Give a verbatim copy of the lines below, minus the pictures.

• _Dataset content_

*-*-*

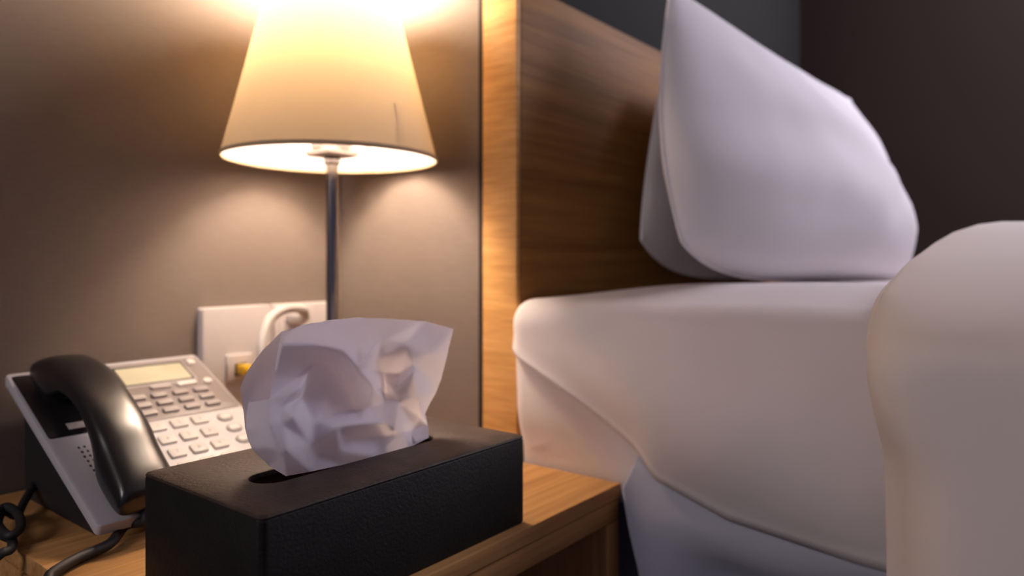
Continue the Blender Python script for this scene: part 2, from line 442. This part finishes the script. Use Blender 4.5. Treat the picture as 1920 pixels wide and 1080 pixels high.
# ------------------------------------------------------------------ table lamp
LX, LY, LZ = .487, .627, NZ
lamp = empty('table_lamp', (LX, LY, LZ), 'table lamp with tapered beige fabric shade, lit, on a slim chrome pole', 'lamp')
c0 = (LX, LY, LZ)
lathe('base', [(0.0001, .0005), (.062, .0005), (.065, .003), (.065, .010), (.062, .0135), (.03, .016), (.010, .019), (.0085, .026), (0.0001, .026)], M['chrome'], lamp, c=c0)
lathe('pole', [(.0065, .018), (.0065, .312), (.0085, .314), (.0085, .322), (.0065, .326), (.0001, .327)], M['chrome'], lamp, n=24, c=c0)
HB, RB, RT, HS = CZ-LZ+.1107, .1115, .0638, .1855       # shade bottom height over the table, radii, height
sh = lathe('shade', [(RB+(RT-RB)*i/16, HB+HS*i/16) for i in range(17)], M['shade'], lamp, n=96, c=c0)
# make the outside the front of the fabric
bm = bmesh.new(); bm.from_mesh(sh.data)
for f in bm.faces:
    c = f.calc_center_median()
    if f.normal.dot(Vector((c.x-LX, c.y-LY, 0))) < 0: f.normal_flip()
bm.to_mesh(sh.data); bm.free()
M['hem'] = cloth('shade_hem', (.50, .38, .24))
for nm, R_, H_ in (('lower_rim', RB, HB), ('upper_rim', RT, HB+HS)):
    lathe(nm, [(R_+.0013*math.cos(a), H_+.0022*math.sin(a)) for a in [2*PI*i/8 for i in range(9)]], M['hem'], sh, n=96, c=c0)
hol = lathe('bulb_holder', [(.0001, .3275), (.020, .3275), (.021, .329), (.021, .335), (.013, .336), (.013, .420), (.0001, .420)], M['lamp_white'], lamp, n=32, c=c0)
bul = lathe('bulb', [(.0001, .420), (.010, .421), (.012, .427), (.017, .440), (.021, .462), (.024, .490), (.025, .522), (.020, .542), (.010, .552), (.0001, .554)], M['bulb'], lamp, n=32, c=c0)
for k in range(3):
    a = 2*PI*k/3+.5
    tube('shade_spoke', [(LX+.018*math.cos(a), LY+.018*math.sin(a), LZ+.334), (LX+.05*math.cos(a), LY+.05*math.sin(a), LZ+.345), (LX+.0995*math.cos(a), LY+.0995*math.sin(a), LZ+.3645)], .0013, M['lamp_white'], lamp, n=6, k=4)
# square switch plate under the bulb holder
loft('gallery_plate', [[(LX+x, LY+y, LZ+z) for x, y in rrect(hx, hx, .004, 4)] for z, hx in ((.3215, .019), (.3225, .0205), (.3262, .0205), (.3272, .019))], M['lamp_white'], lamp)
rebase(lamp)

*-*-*

• _Solution to this exercise_
Continue the Blender Python script for this scene: part 2, from line 442. This part finishes the script. Use Blender 4.5. Treat the picture as 1920 pixels wide and 1080 pixels high.
# ------------------------------------------------------------------ table lamp
LX, LY, LZ = .487, .627, NZ
lamp = empty('table_lamp', (LX, LY, LZ), 'table lamp with tapered beige fabric shade, lit, on a slim chrome pole', 'lamp')
c0 = (LX, LY, LZ)
lathe('base', [(0.0001, .0005), (.062, .0005), (.065, .003), (.065, .010), (.062, .0135), (.03, .016), (.010, .019), (.0085, .026), (0.0001, .026)], M['chrome'], lamp, c=c0)
lathe('pole', [(.0065, .018), (.0065, .312), (.0085, .314), (.0085, .322), (.0065, .326), (.0001, .327)], M['chrome'], lamp, n=24, c=c0)
HB, RB, RT, HS = CZ-LZ+.1107, .1115, .0638, .1855       # shade bottom height over the table, radii, height
sh = lathe('shade', [(RB+(RT-RB)*i/16, HB+HS*i/16) for i in range(17)], M['shade'], lamp, n=96, c=c0)
# make the outside the front of the fabric
bm = bmesh.new(); bm.from_mesh(sh.data)
for f in bm.faces:
    c = f.calc_center_median()
    if f.normal.dot(Vector((c.x-LX, c.y-LY, 0))) < 0: f.normal_flip()
bm.to_mesh(sh.data); bm.free()
M['hem'] = cloth('shade_hem', (.50, .38, .24))
for nm, R_, H_ in (('lower_rim', RB, HB), ('upper_rim', RT, HB+HS)):
    lathe(nm, [(R_+.0013*math.cos(a), H_+.0022*math.sin(a)) for a in [2*PI*i/8 for i in range(9)]], M['hem'], sh, n=96, c=c0)
hol = lathe('bulb_holder', [(.0001, .3275), (.020, .3275), (.021, .329), (.021, .335), (.013, .336), (.013, .420), (.0001, .420)], M['lamp_white'], lamp, n=32, c=c0)
bul = lathe('bulb', [(.0001, .420), (.010, .421), (.012, .427), (.017, .440), (.021, .462), (.024, .490), (.025, .522), (.020, .542), (.010, .552), (.0001, .554)], M['bulb'], lamp, n=32, c=c0)
for k in range(3):
    a = 2*PI*k/3+.5
    tube('shade_spoke', [(LX+.018*math.cos(a), LY+.018*math.sin(a), LZ+.334), (LX+.05*math.cos(a), LY+.05*math.sin(a), LZ+.345), (LX+.0995*math.cos(a), LY+.0995*math.sin(a), LZ+.3645)], .0013, M['lamp_white'], lamp, n=6, k=4)
# square switch plate under the bulb holder
loft('gallery_plate', [[(LX+x, LY+y, LZ+z) for x, y in rrect(hx, hx, .004, 4)] for z, hx in ((.3215, .019), (.3225, .0205), (.3262, .0205), (.3272, .019))], M['lamp_white'], lamp)
rebase(lamp)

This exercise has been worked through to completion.